I should note that some bloggers share their "links du jour" as a blog entry. This is most useful when there is commentary for each link, doesn’t do much for me without some narrative from the blogger. Michael Cote of RedMonk does a very nice job with this. Tom Raftery of GreenMonk does this effectively also. I would find that type of blogging a bit much - I like the Google Reader shared feed page because I can quickly offer a comment, post the story, and move on.

Oh, and you may have noticed that in my JonERP News Feed on Twitter, I include the hashtag #news on each item I share, a tactic I lifted from others who auto-post news items. I couldn’t go with the #SAP hashtag for this autofeed because some stories are not SAP related, and there is the occasional Enterprise 2.0 or social media or web business piece. The use of that #news hashtag does put the items in front of those who track news, and results in additional views of those stories when they post. The bio on that Twitter news page lets folks know it’s just a feed, and all the Tweets list my @jonerp Twitter ID so that anyone who wants can follow the real interactive account as well as (or instead of) the ERP news feed.

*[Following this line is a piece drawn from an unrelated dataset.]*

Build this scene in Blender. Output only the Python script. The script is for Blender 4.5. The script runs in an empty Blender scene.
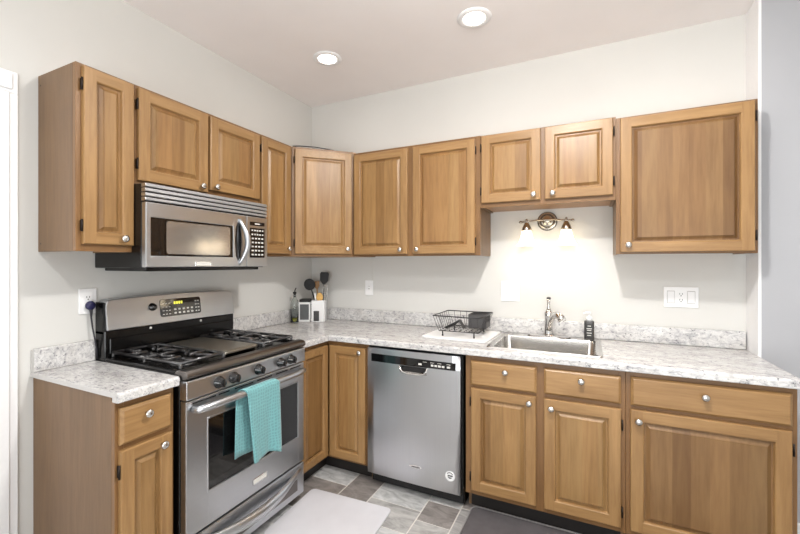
import bpy, bmesh, math, random
from mathutils import Vector, Matrix
random.seed(7)
S = bpy.context.scene
COL = S.collection
PI = math.pi

# ------------------------------------------------------------------ camera, world, light
cd = bpy.data.cameras.new('camera'); cam = bpy.data.objects.new('camera', cd); COL.objects.link(cam)
cd.sensor_width = 36.0; cd.sensor_fit = 'HORIZONTAL'
cd.lens = 395.35 * 36.0 / 800.0
cd.shift_x = (400 - 393.92) / 800.0
cd.shift_y = (263.64 - 267) / 800.0
cd.clip_start = 0.05
cam.location = (2.15, -2.7705, 1.381)
cam.rotation_euler = (PI / 2, 0, 0.455)
S.camera = cam

W = bpy.data.worlds.new('world'); S.world = W; W.use_nodes = True
bg = W.node_tree.nodes['Background']
bg.inputs[0].default_value = (0.86, 0.93, 1.0, 1); bg.inputs[1].default_value = 0.8

S.view_settings.view_transform = 'Standard'
S.view_settings.look = 'None'
S.view_settings.gamma = 1.0
S.view_settings.use_curve_mapping = False
S.view_settings.exposure = 0.0

KEY = 5.2      # watts of one recessed ceiling light
GLOBE = 168.0   # radiance of the lit globe lamp
ROOM_FILL = 5.0   # watts of the fill lamp added behind the camera

def area(name, loc, rot, sx, sy, power, color, shape='RECTANGLE', spread=PI):
    l = bpy.data.lights.new(name, 'AREA'); l.shape = shape; l.size = sx
    if shape in ('RECTANGLE', 'ELLIPSE'): l.size_y = sy
    l.energy = power; l.color = color; l.spread = spread
    o = bpy.data.objects.new(name, l); o.location = loc; o.rotation_euler = rot; COL.objects.link(o)
    return o

area('room_fill', (2.3, -4.52, 1.10), (PI / 2, 0, 0), 2.6, 2.0, ROOM_FILL, (0.93, 0.97, 1.0))  # fill lamp added at the unseen window opening
area('ceiling_fill', (2.3, -4.5, 0.9), (PI / 2 + 0.85, 0, 0), 2.5, 1.4, 68.0, (0.97, 0.99, 1.0))  # upward fill added to lift the ceiling, no known source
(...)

Sum: best way to find the value of these tools is to toss out the crusted-over conventions of how they are supposed to work best and hone them for yourself, through trial and error. If any of my experiments are helpful, then great. And if any of these newsfeeds I’m sharing now help you to track the market in a manageable way, excellent. Perhaps you will find a better way, and pretty soon I’ll be borrowing from your approach.